Operations with arrays
Julia by default deals with operations on arrays and matrices as one would do in mathematics.
Let’s start with an example: from a mathematical point of view, we don’t know how to compute the sin
of an array, as the sine function is defined only on single (dimensionless) values. At the same time the exp
can work both on single values and matrices (as the exponential of a matrix has a well-defined geometrical meaning). For the same reason, you cannot multiply two arrays together, unless their size is matching correctly (i.e. one array is a row array and the other one is a column array) and in this case the multiplication of two arrays becomes the well-defined geometrical product of two arrays (which can be a scalar or a matrix, depending on the order of the multiplication):
a = [1,2,3] # is a column vector
b = [4,5,6] # is a column vector
>>> a*b
ERROR: MethodError: no method matching *(::Array{Int64,1}, ::Array{Int64,1})
c = [4 5 6] # is a row vector
>>> a*c
3×3 Array{Int64,2}:
4 5 6
8 10 12
12 15 18
>>> c*a
1-element Array{Int64,1}:
32
d = reshape([1,2,3,4,5,6,7,8,9],3,3)
>>> d*a
3-element Array{Int64,1}:
30
36
42
This makes perfectly sense from a mathematical point of view and operators behave how we would mathematically expect. Nonetheless, in programming it is often useful to write operations which work on an element by element basis, and for this reason broadcasting comes to our help.
Broadcasting
In Julia, with broadcasting we indicate the action of mapping a function or an operation (which are the same in Julia) over an array or a matrix element by element.
The broadcasting notation for operators consists of adding a dot .
before the operator (for example .*
)
Considering the example we get:
>>> a .* c
3×3 Array{Int64,2}:
4 5 6
8 10 12
12 15 18
>>> c .* a
3×3 Array{Int64,2}:
4 5 6
8 10 12
12 15 18
>>> a .* d
3×3 Array{Int64,2}:
1 4 7
4 10 16
9 18 27
Notice that when we broadcast the multiplication with a matrix and an array, the array gets multiplied “in the same direction” as it is written, in the sense that if a vector is a column it gets applied column by column etc.
We can use the broadcasting notation also to map a function over an n-dimensional array. There is no speed gain in doing so, as it will be exactly equivalent to writing a for loop, but its conciseness may be useful sometimes. So the core idea in Julia is to write functions that take single values and use broadcasting when needed, unless the functions must explicitly work on arrays (for example to compute the mean of a series of values, perform matrix operations, vector multiplications, etc).

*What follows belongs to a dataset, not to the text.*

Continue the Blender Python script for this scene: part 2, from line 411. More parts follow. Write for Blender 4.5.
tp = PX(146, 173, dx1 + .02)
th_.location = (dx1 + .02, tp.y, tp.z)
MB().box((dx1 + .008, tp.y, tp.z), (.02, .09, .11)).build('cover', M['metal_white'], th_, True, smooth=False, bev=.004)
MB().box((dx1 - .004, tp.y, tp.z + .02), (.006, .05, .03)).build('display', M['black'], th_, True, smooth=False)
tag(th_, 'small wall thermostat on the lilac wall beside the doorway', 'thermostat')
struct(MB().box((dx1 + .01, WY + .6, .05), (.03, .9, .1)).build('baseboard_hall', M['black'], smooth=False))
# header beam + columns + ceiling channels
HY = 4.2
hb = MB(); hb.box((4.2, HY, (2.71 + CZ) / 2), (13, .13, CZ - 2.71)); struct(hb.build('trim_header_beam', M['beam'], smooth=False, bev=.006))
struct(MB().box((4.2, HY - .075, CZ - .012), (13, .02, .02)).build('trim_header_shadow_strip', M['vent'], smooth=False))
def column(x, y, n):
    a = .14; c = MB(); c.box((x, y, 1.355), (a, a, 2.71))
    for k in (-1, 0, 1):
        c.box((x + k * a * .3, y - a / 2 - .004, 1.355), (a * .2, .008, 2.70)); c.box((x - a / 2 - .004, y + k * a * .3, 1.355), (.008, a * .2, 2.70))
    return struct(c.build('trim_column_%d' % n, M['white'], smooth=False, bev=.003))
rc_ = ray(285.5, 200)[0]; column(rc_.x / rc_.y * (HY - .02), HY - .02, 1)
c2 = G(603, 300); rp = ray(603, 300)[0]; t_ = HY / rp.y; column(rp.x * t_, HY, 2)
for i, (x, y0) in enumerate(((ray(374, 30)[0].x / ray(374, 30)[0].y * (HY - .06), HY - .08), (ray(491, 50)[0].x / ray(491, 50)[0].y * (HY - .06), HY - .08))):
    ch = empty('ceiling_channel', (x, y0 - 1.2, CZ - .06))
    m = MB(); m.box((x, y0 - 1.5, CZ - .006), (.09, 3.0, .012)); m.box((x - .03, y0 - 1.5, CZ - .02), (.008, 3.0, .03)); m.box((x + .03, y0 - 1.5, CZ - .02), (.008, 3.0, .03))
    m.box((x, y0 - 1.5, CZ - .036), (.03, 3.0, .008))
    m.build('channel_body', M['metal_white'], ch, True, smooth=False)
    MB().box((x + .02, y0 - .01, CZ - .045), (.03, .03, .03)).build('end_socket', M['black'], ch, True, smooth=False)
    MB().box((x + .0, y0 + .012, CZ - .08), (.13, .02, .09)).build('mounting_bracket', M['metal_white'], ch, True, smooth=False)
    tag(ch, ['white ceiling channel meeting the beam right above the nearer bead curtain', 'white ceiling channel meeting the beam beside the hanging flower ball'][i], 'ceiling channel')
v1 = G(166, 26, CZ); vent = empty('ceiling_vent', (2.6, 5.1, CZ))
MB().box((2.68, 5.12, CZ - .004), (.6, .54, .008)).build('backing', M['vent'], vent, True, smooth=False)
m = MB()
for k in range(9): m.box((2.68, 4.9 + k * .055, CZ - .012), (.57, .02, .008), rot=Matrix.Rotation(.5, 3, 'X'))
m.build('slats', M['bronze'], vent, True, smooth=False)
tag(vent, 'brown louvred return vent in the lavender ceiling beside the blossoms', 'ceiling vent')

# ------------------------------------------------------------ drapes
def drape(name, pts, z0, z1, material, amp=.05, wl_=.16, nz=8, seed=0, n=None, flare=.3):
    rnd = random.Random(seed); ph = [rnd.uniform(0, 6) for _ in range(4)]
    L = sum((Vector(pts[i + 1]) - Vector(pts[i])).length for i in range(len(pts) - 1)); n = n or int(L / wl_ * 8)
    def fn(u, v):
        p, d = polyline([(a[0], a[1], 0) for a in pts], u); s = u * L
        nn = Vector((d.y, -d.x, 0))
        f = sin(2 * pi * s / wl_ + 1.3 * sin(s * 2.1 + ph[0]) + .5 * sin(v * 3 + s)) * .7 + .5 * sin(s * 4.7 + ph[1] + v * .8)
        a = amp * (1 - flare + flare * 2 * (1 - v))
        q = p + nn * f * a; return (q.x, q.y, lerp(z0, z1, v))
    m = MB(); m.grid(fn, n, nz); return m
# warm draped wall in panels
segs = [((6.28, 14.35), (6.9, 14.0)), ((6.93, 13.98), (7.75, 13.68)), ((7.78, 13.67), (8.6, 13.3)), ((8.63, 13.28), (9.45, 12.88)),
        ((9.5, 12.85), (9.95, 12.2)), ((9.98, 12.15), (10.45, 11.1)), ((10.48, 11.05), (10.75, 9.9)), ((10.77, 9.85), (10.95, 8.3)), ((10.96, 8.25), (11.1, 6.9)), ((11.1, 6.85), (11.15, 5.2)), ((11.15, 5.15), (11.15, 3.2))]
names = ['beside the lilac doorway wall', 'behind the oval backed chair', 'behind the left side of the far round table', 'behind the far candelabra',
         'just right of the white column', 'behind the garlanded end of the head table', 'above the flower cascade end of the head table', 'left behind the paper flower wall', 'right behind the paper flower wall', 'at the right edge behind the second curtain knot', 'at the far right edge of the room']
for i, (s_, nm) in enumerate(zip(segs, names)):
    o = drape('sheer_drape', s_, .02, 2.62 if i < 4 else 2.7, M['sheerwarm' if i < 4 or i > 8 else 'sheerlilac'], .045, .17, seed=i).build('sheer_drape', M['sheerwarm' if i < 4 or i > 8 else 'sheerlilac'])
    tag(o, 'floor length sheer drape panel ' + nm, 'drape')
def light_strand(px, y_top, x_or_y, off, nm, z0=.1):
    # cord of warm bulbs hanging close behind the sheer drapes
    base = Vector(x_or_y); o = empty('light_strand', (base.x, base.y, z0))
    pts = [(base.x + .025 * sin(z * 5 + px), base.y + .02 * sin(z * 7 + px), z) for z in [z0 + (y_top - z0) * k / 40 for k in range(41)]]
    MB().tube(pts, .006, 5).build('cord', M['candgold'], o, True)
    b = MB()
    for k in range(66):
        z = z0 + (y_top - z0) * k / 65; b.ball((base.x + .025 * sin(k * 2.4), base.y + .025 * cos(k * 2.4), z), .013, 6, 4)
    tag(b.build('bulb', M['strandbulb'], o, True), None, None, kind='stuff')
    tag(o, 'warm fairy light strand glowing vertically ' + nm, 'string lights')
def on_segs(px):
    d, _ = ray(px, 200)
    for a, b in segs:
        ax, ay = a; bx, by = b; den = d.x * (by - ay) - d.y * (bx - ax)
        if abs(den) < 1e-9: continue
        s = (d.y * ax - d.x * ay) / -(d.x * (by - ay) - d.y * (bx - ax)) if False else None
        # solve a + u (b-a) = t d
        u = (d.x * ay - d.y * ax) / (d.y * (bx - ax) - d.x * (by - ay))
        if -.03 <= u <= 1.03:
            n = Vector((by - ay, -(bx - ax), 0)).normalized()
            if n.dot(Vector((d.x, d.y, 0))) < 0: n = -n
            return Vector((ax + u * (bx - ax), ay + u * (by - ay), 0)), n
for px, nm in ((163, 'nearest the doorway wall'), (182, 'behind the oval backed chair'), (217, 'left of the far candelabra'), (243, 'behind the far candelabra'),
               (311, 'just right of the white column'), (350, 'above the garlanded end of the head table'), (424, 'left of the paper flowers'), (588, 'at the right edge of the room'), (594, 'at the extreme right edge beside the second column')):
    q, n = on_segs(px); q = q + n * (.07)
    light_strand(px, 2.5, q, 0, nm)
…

To broadcast a function over an array it is sufficient to put a dot before the brackets .()
a = [1,2,3]
>>> sin.(a)
3-element Array{Float64,1}:
0.8414709848078965
0.9092974268256817
0.1411200080598672
Tip: do not try to write vectorised code in Julia (like you would do in Python and Matlab) if you don’t need to, even if you are used to coding this way, as the code will become less readable and more prone to errors. Use instead broadcasting and for loops, when needed, to map a function over several values.
It is also possible to map a function over several values using the map
function, but there are no real advantages in doing so and the broadcasting syntax is often more flexible.
As we will see in the future, in Julia it is really easy to write parallel code using multi-processing and multi-threading, and it is particularly simple to write such parallel structures when we encounter a for
loop or a map
function (which will become a parallel map through pmap
), thus it is convenient to get used to writing your code in such paradigm.
If you are new to programming or you come from a compiled language (like C++), you should find it easy to think in terms of for loops and you should think of broadcasting as a fast and concise way to compute the value of a function over several input values.
Conclusions
We have learned what is broadcasting and how it can be used to perform element by element operations between vectors and how to map a function over an array using the concise broadcasting syntax.
We have also pointed out how Julia does not gain in performance by using “vectorised” notations (while other languages do) because the core Julia operations are implemented directly in the Julia language and thus there is no need to call compiled routines coded in other languages under the hood to offload all the heavy work.
As a disclaimer, this guide in not meant to incite programming language elitism and criticise languages relying on other compiled routines to be efficient (I’m a Python user myself and in the end Julia is basically a really sophisticated wrapper around the LLVM, which is coded in C++). It is meant to point out the differences with other interpreted languages (like Python and Matlab) and show the capabilities of a language which is both compiled just in time and has an interpreter responsible for type inference. Thus Julia solves the two languages problem by being a programming language both easy to write and highly efficient (with speed comparable to C).